The Gen Re settlement
While the cooperation initiative is still in its infancy, companies may gauge the SEC’s treatment of cooperators through recent settlements, including that of General Re Corporation (Gen Re). This may provide some insight into the factors the SEC considers in settling with a firm and could use again in future cases.

The commission alleged that a Gen Re foreign subsidiary entered into sham ‘reinsurance’ transactions with AIG in 2000 to allow it to manipulate and falsify its reported financial results. According to the SEC, Gen Re had also entered into a series of reinsurance contracts with Prudential from 1997 to 2002 that allowed Prudential to improperly build up assets so it could recognize more than $200 million in revenue. Gen Re agreed to pay a $12.2 million settlement.

In announcing the settlement, the SEC pointed to cooperation credit Gen Re had received: conducting a comprehensive, independent internal investigation of its operations when the government’s investigation began; sharing the findings of this investigation with the government; providing assistance to the government in civil and criminal actions it brought against the individuals involved; enacting internal corporate reforms that included dissolving the subsidiary involved with the AIG transactions; instituting legal review of contracts underlying similar transactions in the future; and strengthening its internal audit rules and underwriting functions.

Given that this settlement was likely being finalized at the same time the SEC’s cooperation initiative was formulated and made public, this could serve as a harbinger of what the commission expects companies to do to get cooperation credit.

Choosing with caution
Khuzami has said ‘every criminal law enforcement authority in the nation is armed with [cooperation tools].’ This statement may have been made to highlight the strength of an effective enforcement program, but it also illustrates a major weakness in the SEC’s new measures: the commission has only civil authority. In adopting these new cooperation procedures, has the SEC positioned itself to reap the same rewards as criminal prosecutors while failing to offer the same benefits?

The rules may have changed at the SEC, but the game remains the same: information provided by cooperators may give rise to or be used in subsequent criminal prosecutions or civil litigation. This especially pertains to the SEC now requiring a company to admit to, or agree not to contest, relevant facts before getting a non-prosecution or deferred prosecution agreement.  

Perhaps in anticipation of some of these concerns, the SEC’s new cooperation program also provides for expedited immunity requests where the enforcement division director has authority to submit them to the Department of Justice.
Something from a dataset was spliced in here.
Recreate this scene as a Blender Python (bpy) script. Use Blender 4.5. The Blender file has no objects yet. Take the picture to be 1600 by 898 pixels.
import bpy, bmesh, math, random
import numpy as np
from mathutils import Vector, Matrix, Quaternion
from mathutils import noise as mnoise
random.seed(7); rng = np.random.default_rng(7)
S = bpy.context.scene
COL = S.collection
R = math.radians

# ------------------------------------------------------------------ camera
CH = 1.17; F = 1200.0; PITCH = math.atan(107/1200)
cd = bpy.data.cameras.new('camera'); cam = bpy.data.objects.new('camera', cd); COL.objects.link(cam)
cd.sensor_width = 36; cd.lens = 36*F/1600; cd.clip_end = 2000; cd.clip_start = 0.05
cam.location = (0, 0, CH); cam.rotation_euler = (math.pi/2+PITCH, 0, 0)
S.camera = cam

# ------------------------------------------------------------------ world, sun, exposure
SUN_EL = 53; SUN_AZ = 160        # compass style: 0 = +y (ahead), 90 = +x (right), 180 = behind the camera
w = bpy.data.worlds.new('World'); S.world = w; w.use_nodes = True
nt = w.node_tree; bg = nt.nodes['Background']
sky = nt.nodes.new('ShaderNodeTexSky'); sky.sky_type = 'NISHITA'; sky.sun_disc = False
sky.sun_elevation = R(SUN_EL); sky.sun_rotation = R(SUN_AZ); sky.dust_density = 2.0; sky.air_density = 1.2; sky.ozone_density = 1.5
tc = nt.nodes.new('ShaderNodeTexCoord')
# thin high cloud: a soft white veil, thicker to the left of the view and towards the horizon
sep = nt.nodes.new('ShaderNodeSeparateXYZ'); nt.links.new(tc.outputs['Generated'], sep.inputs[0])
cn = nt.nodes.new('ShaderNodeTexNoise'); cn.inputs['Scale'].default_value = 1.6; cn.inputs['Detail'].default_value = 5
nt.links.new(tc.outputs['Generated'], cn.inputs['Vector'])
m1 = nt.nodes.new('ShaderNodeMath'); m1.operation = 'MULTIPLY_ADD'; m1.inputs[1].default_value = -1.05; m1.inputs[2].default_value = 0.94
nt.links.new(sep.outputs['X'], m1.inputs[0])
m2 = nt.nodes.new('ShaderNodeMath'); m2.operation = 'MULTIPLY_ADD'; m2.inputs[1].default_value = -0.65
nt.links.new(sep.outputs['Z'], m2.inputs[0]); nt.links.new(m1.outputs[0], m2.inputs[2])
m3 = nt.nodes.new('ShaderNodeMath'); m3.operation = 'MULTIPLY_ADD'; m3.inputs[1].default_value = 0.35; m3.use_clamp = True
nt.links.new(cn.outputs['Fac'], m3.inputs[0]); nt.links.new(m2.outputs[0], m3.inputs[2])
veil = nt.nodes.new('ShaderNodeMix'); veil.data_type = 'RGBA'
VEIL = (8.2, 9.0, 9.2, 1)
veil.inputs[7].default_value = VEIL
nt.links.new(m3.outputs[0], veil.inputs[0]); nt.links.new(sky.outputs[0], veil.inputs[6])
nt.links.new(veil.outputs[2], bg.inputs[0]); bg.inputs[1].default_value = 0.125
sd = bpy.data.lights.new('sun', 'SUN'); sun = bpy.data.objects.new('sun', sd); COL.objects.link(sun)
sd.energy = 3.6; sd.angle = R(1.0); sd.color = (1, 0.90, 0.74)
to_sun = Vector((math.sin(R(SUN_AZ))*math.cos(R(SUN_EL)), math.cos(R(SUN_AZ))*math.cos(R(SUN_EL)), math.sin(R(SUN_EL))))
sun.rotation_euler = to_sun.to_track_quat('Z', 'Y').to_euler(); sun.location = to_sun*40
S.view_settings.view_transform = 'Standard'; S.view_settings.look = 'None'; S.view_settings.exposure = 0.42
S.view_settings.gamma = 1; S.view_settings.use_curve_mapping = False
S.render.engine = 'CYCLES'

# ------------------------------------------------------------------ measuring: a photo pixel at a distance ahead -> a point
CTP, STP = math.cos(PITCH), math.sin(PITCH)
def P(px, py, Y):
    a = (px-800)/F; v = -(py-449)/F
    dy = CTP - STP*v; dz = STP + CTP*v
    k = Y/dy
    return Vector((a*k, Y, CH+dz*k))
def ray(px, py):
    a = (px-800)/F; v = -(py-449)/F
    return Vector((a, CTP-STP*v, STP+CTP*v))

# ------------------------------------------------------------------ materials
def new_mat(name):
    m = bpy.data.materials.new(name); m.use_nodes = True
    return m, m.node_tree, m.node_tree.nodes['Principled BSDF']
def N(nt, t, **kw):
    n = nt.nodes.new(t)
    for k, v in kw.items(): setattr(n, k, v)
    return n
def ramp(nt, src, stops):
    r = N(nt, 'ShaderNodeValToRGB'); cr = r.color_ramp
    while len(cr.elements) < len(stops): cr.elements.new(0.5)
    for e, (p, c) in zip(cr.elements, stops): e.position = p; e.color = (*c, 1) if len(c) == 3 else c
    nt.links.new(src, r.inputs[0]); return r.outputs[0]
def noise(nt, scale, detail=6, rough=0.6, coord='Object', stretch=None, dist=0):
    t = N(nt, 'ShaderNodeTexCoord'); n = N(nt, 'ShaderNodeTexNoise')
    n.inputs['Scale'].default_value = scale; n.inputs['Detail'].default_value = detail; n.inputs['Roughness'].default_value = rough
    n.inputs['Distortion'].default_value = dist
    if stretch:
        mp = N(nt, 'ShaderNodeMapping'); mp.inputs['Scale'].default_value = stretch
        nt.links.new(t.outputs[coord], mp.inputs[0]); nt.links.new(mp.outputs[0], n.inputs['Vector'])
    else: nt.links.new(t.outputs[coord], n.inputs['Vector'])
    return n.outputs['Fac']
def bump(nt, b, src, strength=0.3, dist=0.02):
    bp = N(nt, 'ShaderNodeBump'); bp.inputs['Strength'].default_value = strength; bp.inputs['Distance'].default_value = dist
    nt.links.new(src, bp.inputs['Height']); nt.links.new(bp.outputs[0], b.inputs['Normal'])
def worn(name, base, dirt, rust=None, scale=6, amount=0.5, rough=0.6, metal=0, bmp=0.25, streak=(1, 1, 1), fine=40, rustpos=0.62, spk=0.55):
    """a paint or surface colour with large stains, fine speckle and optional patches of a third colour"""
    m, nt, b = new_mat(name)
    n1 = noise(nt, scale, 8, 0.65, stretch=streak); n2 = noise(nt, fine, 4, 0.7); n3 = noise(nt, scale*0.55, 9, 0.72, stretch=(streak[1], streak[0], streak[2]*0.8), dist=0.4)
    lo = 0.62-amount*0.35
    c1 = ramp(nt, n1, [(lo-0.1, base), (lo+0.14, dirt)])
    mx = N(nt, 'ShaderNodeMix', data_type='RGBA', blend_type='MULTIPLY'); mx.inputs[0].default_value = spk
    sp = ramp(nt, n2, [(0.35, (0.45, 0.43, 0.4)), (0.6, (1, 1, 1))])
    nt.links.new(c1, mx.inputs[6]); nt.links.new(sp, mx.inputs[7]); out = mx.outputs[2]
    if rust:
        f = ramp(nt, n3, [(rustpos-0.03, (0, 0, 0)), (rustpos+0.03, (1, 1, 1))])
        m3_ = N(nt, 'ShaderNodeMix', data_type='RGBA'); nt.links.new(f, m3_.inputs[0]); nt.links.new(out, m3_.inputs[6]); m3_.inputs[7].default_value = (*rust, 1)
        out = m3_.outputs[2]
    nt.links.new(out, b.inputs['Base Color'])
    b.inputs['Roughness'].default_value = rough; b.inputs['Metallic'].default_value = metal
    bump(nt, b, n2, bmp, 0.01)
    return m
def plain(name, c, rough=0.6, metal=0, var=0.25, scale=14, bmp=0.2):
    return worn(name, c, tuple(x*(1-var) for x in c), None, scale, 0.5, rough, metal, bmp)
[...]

These requests are available only to individuals and, even if immunity is obtained, any admissions by cooperators could still be used in subsequent civil litigation, so cooperating with the commission where there is other litigation risk or criminal exposure is still fraught with peril.

Although there are benefits to cooperating with the SEC, including reduced litigation costs and risk, a quicker resolution and cooperation credit, one should be cautious before jumping in. Going down the cooperation path is a one-way trip – having begun, it is difficult to take back what has been disclosed. Also, given the program’s infancy, it remains to be seen exactly how the SEC will apply these tools in real-world situations.

What is likely, however, is that these cooperation policies will evolve as the SEC tries to balance restoring its credibility as a protector of the markets with continuing to work within the framework of being a civil regulator. In these uncertain times, the potential cooperator should tread carefully.